By Marfy Goodspeed

OLD SCHOOL BAPTIST CEMETERY

Dedication of the DAR plaque for Richard Heath

Recently, descendants of a Revolutionary War veteran, Richard Heath, installed a DAR Patriot marker at his gravesite in the old Baptist Cemetery located next to the Locktown Stone Church. The photographs below show the Heath descendants at the dedication ceremony. Here is a short history of this very ancient cemetery.

Long before the village of Locktown acquired its name, a small Baptist Church was established there, near the Wickecheoke Creek and the border of Kingwood and Amwell Townships in Hunterdon County.
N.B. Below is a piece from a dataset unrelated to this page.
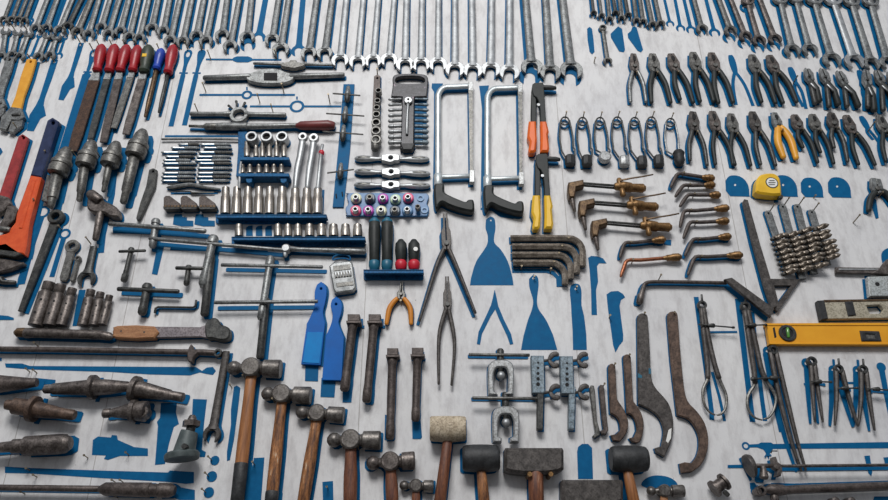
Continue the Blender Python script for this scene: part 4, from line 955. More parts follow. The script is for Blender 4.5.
# ================================================================== BLUE SCRAPERS, BOLTS
t = T('plastic_scraper', 'bright blue plastic scraper with lighter lower half, left one', 'scraper', 322, 283)
S1 = sm([(321,281.5),(325.5,285.5),(326.8,292),(325.3,302),(323,312),(325,322)], 3)+[(325,324),(320.5,365),(301,364),(306.5,326)]+sm([(306.5,324),(311.5,314),(314.5,305),(314.6,292),(317,284.5)], 3)
m = M(); m.prism(S1, .005, .012, .001, holes=[circ(321,288.5,1.3,10)]); k = t.add('body', m, BLUEPL)
m = M(); m.nofoot = True; m.prism([(307.5,332),(323.3,332),(319.4,363.3),(302.4,362.4)], .0118, .0135, .0005); t.add('blade_face', m, BLUEPL2, k, 'lighter blue scraped face'); t.done((4, 0))
gpoly([(305.5,360),(319,360),(318,381.5),(305,381)], 'blue painted outline end below the left plastic scraper')
t = T('plastic_scraper', 'plain blue plastic scraper, right and lower one', 'scraper', 336, 297)
S2 = sm([(336,296.5),(340.5,300),(342,306),(341,314),(338.5,322),(341,330)], 3)+[(344,337),(341.6,380.5),(322,380),(325.6,336)]+sm([(327,333),(331,324),(332.5,315),(330.6,306),(332,299.5)], 3)
m = M(); m.prism(S2, .005, .012, .001, holes=[circ(336,304,1.3,10)]); t.one(m, BLUEPL); t.done((3, 0))
gpoly([(321.5,378),(336,378),(334.5,397.5),(320.5,397)], 'blue painted outline end below the right plastic scraper')
for i, (A, B, r, hw, pt) in enumerate((((353.5,318.5),(344.5,389),4.4,12,(5,1)),((374.5,318.5),(366.5,400.5),4.2,12,(5,1)),((392.6,352.5),(390,437.5),4.2,11,(0,0)),((417.6,352),(415.5,419.5),4.0,11.5,(1,1)))):
    t = T('bolt_punch', 'long dark bolt-headed bar hanging head up, %s of four' % ('first from left', 'second', 'third', 'rightmost')[i], 'bolt', A[0], A[1], 'long bolt-headed bars')
    x, y = A
    m = M(); m.prism([(x-hw/2, y-4.5), (x+hw/2, y-4.5), (x+hw/2, y+2.4), (x-hw/2, y+2.4)], .008, .034, .0015); m.prism([(x-hw*.62, y+2), (x+hw*.62, y+2), (x+hw*.6, y+4.5), (x-hw*.6, y+4.5)], .008, .036, .001); t.add('head', m, RUST)
    m = M(); L = B[1]-A[1]; q = lambda k: (A[0]+(B[0]-A[0])*k, A[1]+L*k)
    m.tube([q(.05), q(.12), q(.15), q(.5), q(.8), q(.9), q(1)], [r*1.2, r*1.15, r, r, r*.95, r*1.1, r*1.05], .020, n=14); t.add('shank', m, RUST)
    t.done(pt)
gpoly([(343,390),(352.5,390),(351.5,402.5),(342.5,402.5)], 'blue painted outline end below the first long bolt')
gpoly([(412,418),(420.5,418),(422,437),(421,439),(412.5,439)], 'blue painted outline end below the rightmost long bolt')
gpoly([(385,415),(394,415),(394.5,440),(384.5,440)], 'blue painted outline end behind the third long bolt')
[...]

This was probably done to accommodate the first burial, which was for none other than the church’s first minister, Rev. Thomas Curtis, who died on May 11, 1749. Rev. Curtis had begun his ministry at the Hopewell Baptist Church and moved to Baptistown in the early 1740s. In fact, the church at Locktown, which was organized in 1745, was known as the Lower Branch of the Kingwood Baptist Church.

Rev. Curtis wife was Alice/Else Merrill, who was active in supporting the new congregation. Undoubtedly, she is also buried here as she also died in 1749, but the marker for her grave has been lost. The grave marker for her son Benjamin Curtis, who died on May 12, 1778, age 58, has been found.

Identifying all of the people buried here is impossible; there are over 50 unmarked graves. Fortunately, Hunterdon historian Hiram Deats made an inventory of the marked graves in 1940, and a local eagle scout project in 1985 produced an updated inventory. Since then, wear and tear has destroyed some of the grave markers, especially those dating to the 18th century.

The earliest known 19th century burial was for Jane McCauley (1746-1821), wife of Benjamin Curtis. That same year, Benjamin Rittenhouse (1746-1821) was buried here. He was the son of the founders of the Rittenhouse family in Hunterdon County, William Rittenhouse and Rebecca Harned. The location of his first wife’s grave is not known, but his second wife Cathrina Johnson is here; she died in 1834, age 81.

Another very early family was the Heaths, who owned a large farm nearby. The gravestones of Andrew Heath (c.1721-1777) and wife Magdalena (1724-1816) have not been located, but two of their sons, who both fought in the Revolutionary War, are here: Capt. John Heath (c.1749-1827) and Pvt. Richard Heath (1759-1849) along with some of their families.

Clearly, this early graveyard is a valuable historic site for Hunterdon County.